ÇARE SÜREYYA...

18.11.2013 14:35

Slaven Biliç'in BJK TV'de yer alan mülakatını büyük bir keyifle izledim.

Her yönüyle kültürlü, bilgili, felsefesi ve geometrisi sağlam ve ayrıca camia kimyasına cuk oturan bir karakter.

Ancak tırmanması gereken dağın adı "Süperlig", burda bu değerlerin pek hükmü yoktur.

Karabük ve Rize maçlarını rakip kale önünde domine etmiyorduk ve bu yüzden çift forvete dönmeyi riskli buldum tarzında bir söylemi dikkatimi çekti misal, akıllı ve mantıklı her insan için çok makul bir izahattı.
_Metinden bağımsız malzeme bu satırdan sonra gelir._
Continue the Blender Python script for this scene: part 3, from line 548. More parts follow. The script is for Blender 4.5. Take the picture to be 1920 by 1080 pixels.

Ancak Süperlig'in pek o yönde bir mantığı yoktur, Süperlig risk sever, kumar sever.

İki beraberlik 2 puan yazar, 1 mağlubiyet 1 galibiyet ise 3.

HER DAĞIN AYRI BİR REHBERİ VARDIR

Diyelim Nasuh Mahruki gibi dünyanın değişik dağlarına tırmanan bir adamsın. 

Everest dünyanın zirvesidir, o bile tırmanırken yanına o dağın rehberini alır.

Everest dünyanın zirvesi olsa bile orayı tırmanmış olman Ağrı Dağı'na tırmanabilirsin manası taşımaz.

Ağrı Dağı'na tırmanmak için yine o dağın bir rehberini alırsın.

Süperlig'de şampiyon olmayı bilmek diye bir rehberlik konusu vardır.

Biliç'in var mı? Yok...

Önder Özen'in var mı? Yok...

Başkan ve ya yönetimin var mı? Yok...

Benim neslim taraftar çok iyi bilirdi, yeni nesil taraftarda var mı? Yok...

Ekipte Süperlig'de şampiyon olmayı bilen 2 adam kaldı, Sivok ve Süreyya.

Tüm camia ve başta Biliç biraz onlara kulak versin.

Bu lig mantıktan çok mantıksızlık üzerine işler.

Cesur ve izansız hamleleri ödüllendirir, aklın değil, yüreğin sesini dinler.

Birinci ile ikinci arasındaki fark bu parantezde şekillenir.